Sinais da idade

Lembro que em meados dos anos 70 fez muito sucesso um espetáculo teatral chamado Brasileiro: profissão esperança, estrelado por Paulo Gracindo e Clara Nunes, com a direção do paraibano Paulo Pontes. No palco era contada a história de dois personagens muito ativos na noite carioca, nos anos 50, Antonio Maria e Dolores Duran. Eram, entre muitas outras atividades, compositores, e deixaram verdadeiras pérolas no cancioneiro popular. Só para lembrar, entre muitas outras músicas eles compuseram, respectivamente, Ninguém me ama (ninguém me ama, ninguém me quer, ninguém me chama de meu amor) e Estrada do sol (é de manhã, vem o sol, mas os pingos da chuva que ontem caiu...).

E por que essa lembrança? Tudo a propósito de um dos textos do espetáculo que relata a vida de Antonio Maria, e da sua associação com uma pergunta que comecei a me fazer. “Ele era um de 5 irmãos. Desses 5, quatro eram bonitos. O feio só soube que era feio, no colégio, que é quando o padre escolhe os que vão ajudar a missa e sair na procissão”. Foi assim, dessa forma, ainda bem jovem, que ele tomou conhecimento de como era visto, no aspecto físico, pelas outras pessoas.

A pergunta que logo me ocorreu, por conta de uma perda recente, foi: e quando é que sabemos que estamos ficando velhos? Quais os sinais que indicam que estamos nos aproximando desse estado?

É claro que o corpo é um dos primeiros a nos trair. É inevitável. É só olhar um álbum de fotografias que os sinais do tempo são logo denunciados. O que está à nossa volta acaba sendo também bastante revelador. O crescimento dos nossos filhos, netos, e os dos amigos, evidenciam que o tempo está passando. Sem falar nos cabelos que rareiam e insistem em mudar de cor. Até começar a parte mais dolorosa: a das perdas. A presença de avós, pais, mães, tios, passa a ser coisa rara em reuniões de família. Deixam, sem querer, de aparecer nas fotos. Só comparecem nas lembranças.

Aceitemos que essa é a lei natural das coisas. Nascemos, crescemos, aprontamos um bocado e morremos. Ninguém vai mesmo ficar pra semente. Mas que dói, dói!

O golpe maior é quando os amigos e amigas da nossa turma começam a ir embora. Como diz o Boldrim, alguns insistem, teimosamente, em ir embora antes do combinado. E lá vem mais dor!

Faz pouco tempo duas pessoas próximas se foram. Ela, por uma morte anunciada pela presença de um mal, que mesmo com toda a sua obstinação pela vida, não conseguiu vencer. Mas cantou até quando deu. Foi alegre e feliz até quando pôde. E a alegria da música pelos amigos do coro, embalou a sua viagem para a vida eterna.

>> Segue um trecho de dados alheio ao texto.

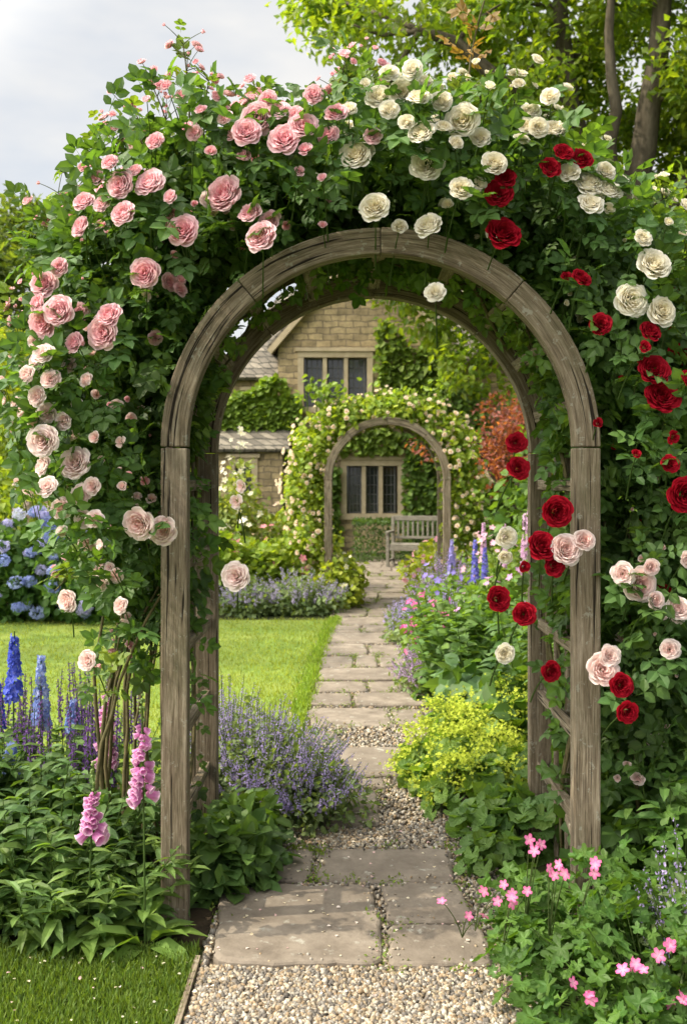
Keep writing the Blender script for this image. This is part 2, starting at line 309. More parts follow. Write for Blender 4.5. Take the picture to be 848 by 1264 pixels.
# flagstones
slabs=[(-.46,.13,3.31,3.95),(.155,.5,3.30,3.59),(.155,.47,3.62,3.96),(-.35,-.13,3.99,4.32),(-.11,.46,3.99,4.35),(-.11,.17,4.63,5.15),(-.02,.22,5.19,5.34),
 (-.07,.40,5.39,5.95),(-.3,-.03,6.0,6.33),(-.23,.32,6.5,7.0),(.34,.55,6.55,6.95)]
y=7.06
while y<19.5:
    d=U(.38,.75);c=pcx(y+d/2);w=.44;x0,x1=c-w+U(-.05,.07),c+w+U(-.12,.10)
    k=random.choice([1,2,2,3]);cut=[x0]+sorted([x0+(x1-x0)*(j+1)/k+U(-.12,.12) for j in range(k-1)])+[x1]
    for a,b in zip(cut[:-1],cut[1:]):
        slabs.append((a+.012,b-.012,y+U(0,.07),y+d-U(.015,.08)))
    y+=d
mb=MB()
for (x0,x1,y0,y1) in slabs:
    cx,cy,hx,hy=(x0+x1)/2,(y0+y1)/2,(x1-x0)/2,(y1-y0)/2;n=64;a=np.arange(n)*2*math.pi/n+.01
    e=12.;q=(np.abs(np.cos(a))**e+np.abs(np.sin(a))**e)**(-1/e)
    j=1+.018*np.sin(a*3+U(0,6))+.014*np.sin(a*7+U(0,6))+.009*np.sin(a*13+U(0,6))+rng.normal(size=n)*.007
    ox=np.cos(a)*q*hx*j;oy=np.sin(a)*q*hy*j;sk=U(-.07,.07);ox=ox+sk*oy;h=.036+U(-.006,.006);tx,ty=U(-.008,.008,2)
    R=[]
    for ins,z in((0,-.01),(0,h-.011),(.005,h-.004),(.014,h)):
        fx=ox-np.sign(ox)*np.minimum(ins,abs(ox));fy=oy-np.sign(oy)*np.minimum(ins,abs(oy))
        R.append(np.stack([cx+fx,cy+fy,z+tx*fx+ty*fy],-1))
    i=np.arange(3)[:,None]*n;jj=np.arange(n)[None]
    F=np.stack([i+jj,i+(jj+1)%n,i+n+(jj+1)%n,i+n+jj],-1).reshape(-1,4)
    mb.add(np.concatenate(R),[F,A([list(range(3*n,4*n))])],(1,1,1),0)
flag=mb.build('flagstone_path',[M_flag])
def off_slab(x,y,m=.0):
    k=np.zeros(len(x),bool)
    for s in slabs: k|=(x>s[0]-m)&(x<s[1]+m)&(y>s[2]-m)&(y<s[3]+m)
    return ~k
mb=MB();pal=A([(.30,.235,.155),(.37,.31,.23),(.19,.155,.115),(.11,.098,.085),(.44,.40,.33),(.26,.185,.11),(.26,.24,.21),(.16,.14,.12)])
def pebbles(n,y0,y1,r0,r1,wl=.5,wr=.6,on=False):
    y=U(y0,y1,n);c=pcx(y);x=c+U(-wl,wr,n);x=np.where((y<3.45)&(x<-.475),-.47+U(0,.1,n),x)
    if on: ok=(~off_slab(x,y,0))&off_slab(x,y,-.05)
    else: ok=off_slab(x,y,-.004)
    x,y=x[ok],y[ok];n=len(x);r=U(r0,r1,n);zb=.037 if on else .010
    per=n//4
    for k in range(4):
        sl=slice(k*per,(k+1)*per);m=len(x[sl]);P=np.stack([x[sl],y[sl],zb+r[sl]*.3+U(0,.002 if on else .008,m)],-1)
        R=frames(rdir(m),rdir(m));sc=r[sl][:,None]*A([[1,1.2,.7]])*U(.8,1.2,(m,3))
        c=pal[rng.integers(0,8,m)]*U(.7,1.25,(m,1));mb.inst(ICO[k],P,R,sc,c,None,0,True)
pebbles(17000,2.75,3.5,.005,.011);pebbles(9000,3.5,4.7,.005,.011);pebbles(12000,4.3,7,.006,.012);pebbles(7000,7,13,.007,.013);pebbles(1800,3.3,7,.003,.007,on=True)
mb.build('gravel',[M_peb])
mb=MB()
for k in range(300):
    s=slabs[rng.integers(0,min(len(slabs),44))];e=rng.integers(0,4)
    x=U(s[0],s[1]) if e<2 else s[e-2];yy=U(s[2],s[3]) if e>=2 else s[2+e]
    n=24;P=A([x,yy,.03])+rng.normal(size=(n,3))*A([.03,.03,.008]);put(mb,L4,P,rdir(n)*.5+A([0,0,1]),.016,(.11,.17,.03),up=1)
mb.build('moss_tufts',[M_leaf])
mb=MB();n=190;y=3.1+2.6*U(0,1,n)**1.5;x=pcx(y)+U(-.48,.48,n);on=~off_slab(x,y);P=np.stack([x,y,np.where(on,.043,.032)],-1)
c=A([(.8,.72,.66),(.85,.78,.6),(.8,.55,.55),(.75,.65,.45)])[rng.integers(0,4,n)]
mb.inst(leaf8(.42,.18,.0),P,frames(rdir(n)*A([1,1,.1]),A([[0,0,1.]])+rng.normal(size=(n,3))*.25),U(.008,.017,n),c,None,0)
n=40;P=np.stack([U(-1.1,-.5,n),U(2.9,3.4,n),np.full(n,.04)],-1);mb.inst(leaf8(.42,.18,.0),P,frames(rdir(n)*A([1,1,.1]),A([[0,0,1.]])+rng.normal(size=(n,3))*.25),U(.008,.014,n),c[:n],None,0)
mb.build('fallen_petals',[M_petal])

# ---------------------------------------------------------------- garden arches
def arc(mb,cx,cz,r0,r1,y0,y1,a0,a1,n=14):
    a=np.linspace(a0,a1,n);o=U(0,9,3);V=[];G=[]
    for t in a:
        for r,yy in((r0,y0),(r1,y0),(r1,y1),(r0,y1)):
            V.append([cx+r*math.cos(t),yy,cz+r*math.sin(t)]);G.append([r1*t+o[0],r+o[1],yy+o[2]])
    i=np.arange(n-1)[:,None]*4;j=np.arange(4)[None]
    F=np.stack([i+j,i+4+j,i+4+(j+1)%4,i+(j+1)%4],-1).reshape(-1,4)
    mb.add(V,[F,A([[0,1,2,3]]),A([[4*n-1,4*n-2,4*n-3,4*n-4]])],A(G),0)
def garden_arch(cx,y0,depth,ro,zs,bw=.096,bt=.07):
    mb=MB();ri=ro-bw
    for yy in(y0,y0+depth-bt):
        for s in(-1,1):
            a,b=sorted((cx+s*ri,cx+s*ro));box(mb,a,b,yy,yy+bt,-.05,zs-.0015,0,grain='z')
        for a0,a1 in((0+.002,.86),(.863,math.pi/2-.0012),(math.pi/2+.0012,2.277),(2.28,math.pi-.002)):
            arc(mb,cx,zs+.002,ri+U(0,.002),ro+U(-.002,.002),yy+U(0,.002),yy+bt+U(0,.002),a0,a1)
    ym=y0+bt+.002;ye=y0+depth-bt-.002
    for a in(.22,.55,.86,1.2,math.pi/2,1.94,2.28,2.6,2.92):
        r=ro-bw*.45;c=A([cx+r*math.cos(a),0,zs+r*math.sin(a)]);
        obox(mb,(c[0],ym,c[2]),(c[0],ye,c[2]),.05,.04,0,(math.cos(a),0,math.sin(a)))
    for s in(-1,1):
        x=cx+s*(ro-bw*.5)
        for z in(.36,.68,1.0,1.32,1.62): box(mb,x-.018,x+.018,ym,ye,z-.022,z+.022,0,grain='y')
        for t in(.25,.5,.73):
            yy=y0+depth*t;xx=x+.030*s;box(mb,xx-.009,xx+.009,yy-.016,yy+.016,-.02,zs+.1,0,grain='z')
        obox(mb,(x,ym,.27),(x,ym+.2,.33),.045,.03,0,(0,0,1))
    o=mb.build('garden_arch',[M_wood]);bv=o.modifiers.new('b','BEVEL');bv.width=.005;bv.segments=2;bv.limit_method='ANGLE';return o
CX,ZS,RO=.135,1.76,.797
garden_arch(CX,3.6,.92,RO,ZS)
garden_arch(.55,12.4,.8,.79,1.62)

# ---------------------------------------------------------------- climbing roses
def rho(P,cx=CX,zs=ZS):
    dx=P[:,0]-cx;dz=np.maximum(P[:,2]-zs,0);return np.hypot(dx,dz)
def keep(P,y0=3.6,y1=4.52,ri=.70,ro=.84,cx=CX,zs=ZS):
    r=rho(P,cx,zs);lim=ri+.02+np.clip((P[:,1]-y0-.35)*.20,0,.12)*(U(0,1,len(P))>.12)
    return (r>lim)&~((P[:,1]<y0+.09)&(r<ro))&~((P[:,1]>y1-.08)&(r<ro-.01))&(P[:,2]>.02)
PK=(.93,.68,.72);PKc=(.87,.38,.44);BL=(.93,.82,.79);BLc=(.90,.60,.56);WH=(.93,.90,.81);WHc=(.90,.81,.55);RD=(.50,.010,.03);RDc=(.25,.003,.012)
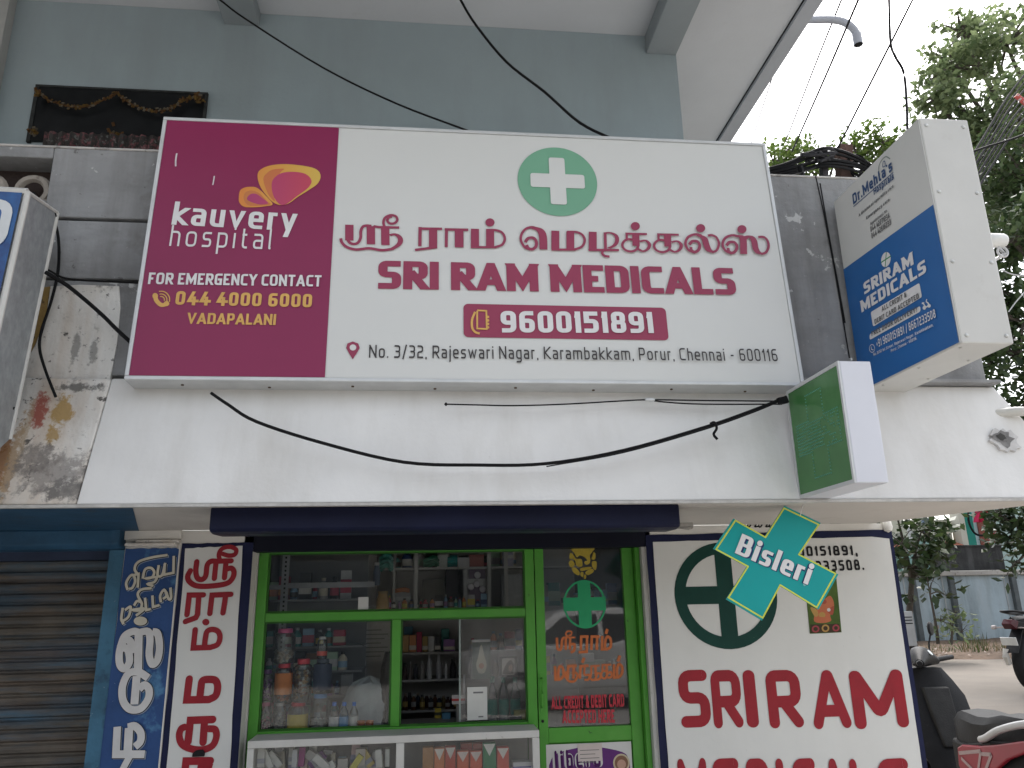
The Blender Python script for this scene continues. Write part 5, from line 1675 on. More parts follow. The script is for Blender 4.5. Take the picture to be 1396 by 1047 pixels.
mid = [(549, 555, 904, (.06, .04, .04), 'dark brown bottle leftmost'), (557, 562, 902, (.12, .10, .09), 'slim brown bottle'), (564, 570, 905, (.05, .05, .06), 'short black bottle'), (572, 579, 901, (.2, .19, .18), 'grey bottle'),
       (582, 589, 893, (.42, .42, .42), 'tall white bottle'), (595, 602, 893, (.36, .36, .37), 'tall pale grey bottle'), (606, 610, 902, (.5, .5, .5), 'thin white tube bottle'), (613, 622, 898, (.03, .03, .03), 'black wide bottle'),
       (640, 648, 896, (.3, .3, .3), 'grey bottle behind the sliding pane'), (672, 680, 900, (.35, .3, .26), 'beige bottle behind the sliding pane')]
for xa, xb, yt, col, nm_ in mid:
    bottle(nm_ + ' ' + names[1], xa, xb, yt, z2_, Ys + .04, col, (.3, .3, .3) if col[0] > .1 else (.05, .05, .05), None, 'bottles on the middle shelf', neck=.5)
for i in range(13):
    xa = 549 + i * 5.8
    row = i % 2
    yt = 945 + (i * 7) % 13 - row * 8
    col = [(.05, .02, .015), (.03, .03, .035), (.09, .04, .02), (.02, .03, .05), (.12, .09, .03)][i % 5]
    nm_ = ['reddish brown', 'black', 'amber', 'deep blue black', 'olive brown'][i % 5] + ' ' + ['medicine bottle', 'syrup bottle', 'tonic bottle'][i // 5]
    bottle(nm_ + ' ' + names[2], xa, xa + 7, yt, z3, Ys + .03 + row * .07, col, [(.2, .16, .12), (.05, .05, .05), (.3, .3, .3)][i % 3],
           [(.4, .3, .1), None, (.3, .3, .3), None][i % 4], 'bottles on the lowest shelf', neck=.45)
carton('small yellow pack in front of the dark bottles', at(596, 975, Ys - .02).x, .957, .035, .05, 4.6, .03, (.4, .3, .03), band=((.05, .05, .03), .3, .6), name='pack', cat='pack')
carton('small light blue pack in front of the dark bottles', at(604, 978, Ys - .02).x + .01, .957, .045, .03, 4.56, .03, (.08, .22, .34), name='pack', cat='pack')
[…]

Ele, mais parecido com o personagem de Drummond – o homem atrás dos óculos e do bigode – foi embora sem que a maior parte dos amigos nem soubesse que ele estava doente. Traiçoeira como a morte às vezes costuma ser, nem lhe deu chance de lutar mais pela vida. E deixou uma grande saudade.

Pois é. Esse é o mais trágico sinal da velhice. Os parceiros, os da mesma idade, começando a se transformar em lembranças. Só nos resta construir uma vida que possa ser transformada em boas recordações.